House of Assembly: Wednesday, October 30, 2024

Contents

Quarry Sites

Mr McBRIDE (MacKillop) (14:48): My question is to the Minister for Infrastructure and Transport. Can the minister inform the house about the importance of using the highest quality road-making material on our network? Mr Speaker, with your leave and that of the house, I will explain.

Leave granted.

Mr McBRIDE: Road metal needs to meet national standards for the longevity of our road network and for insurance purposes. There are quarries in my electorate that have high-quality material available that are not being used.

The Hon. A. KOUTSANTONIS (West Torrens—Minister for Infrastructure and Transport, Minister for Energy and Mining) (14:48): I thank the honourable member for his question and his persistence on behalf of his constituents. Given the member's explanation, I suppose what he's saying is that there are unused quarries within his community, and it's a follow-up really from yesterday's question where I think I did not satisfy his inquiry. It's a matter that goes not only across my agency of infrastructure and transport but also energy and mining, and I did undertake some advice.

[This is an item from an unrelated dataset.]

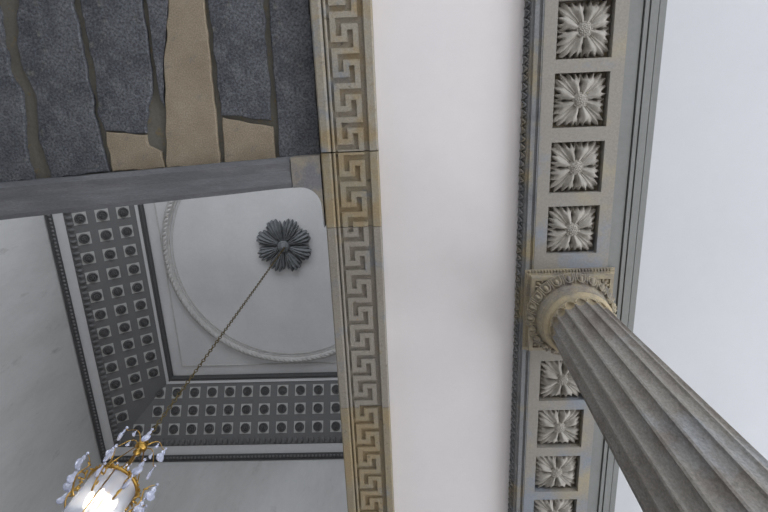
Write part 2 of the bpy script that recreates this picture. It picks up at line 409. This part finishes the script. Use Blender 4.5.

To Mount Monster, the understanding I have is that DIT used materials from this quarry in the seventies and eighties. Energy and mining has advised that there is a mineral claim in place over Mount Monster, and that it met the applicant in June of this year to discuss scoping requirements to inform possible lease applications. I am told—this is the advice I have—that the location faces environmental challenges, including a commonwealth EPBC referral, as there are listed flora and fauna species within and around the mineral area claim. The site is also located within the Mount Monster Conservation Park, and any decision to grant a lease will require dual-minister approval.

A letter was issued to the applicant in September of this year, which advised of the process to progress a lease application. None of this is to say that there's any gap or impediment, but there are hurdles that this applicant will have to overcome, which is appropriate. I am happy to facilitate further meetings between my department and the proponent, and the local member, about the process of obtaining lease applications but, obviously, it would be done through an independent and rigorous process.

In relation to the other quarry, Papineau Rocks quarry, it's a fully permitted hard-rock quarry. I am advised, based on production records, it is a small campaign-based operation, which has not yet had any reported production for the last two years. Should this site look to recommence a larger production area, I am advised that the 2005 PEPR, which is in place—which is essentially the program of approved works—needs to be updated.

So we are not going to accept a 20-year-old PEPR and allow that to be the basis of a brand-new operation, which I think makes sense because we have to maintain social licence across the entire quarrying sector. If you start having carve-outs for one group or another because of the fierce advocacy of their local MP, as opposed to others, that would be unfair. As influential as you are, I just don't think that would be appropriate.

Again, I am happy to assist but the proponent would need to meet the independent requirements of my agency before it makes a recommendation to me. Once it has obtained that PEPR, it will then undertake another independent process with Infrastructure and Transport to become prequalified. There is no mechanism, and I would not participate in any mechanism where I bypassed any of these processes to give this organisation any favourable treatment. So I think that's appropriate, and that is the method, I think, which is best serving the state to monitor and administer these quarries.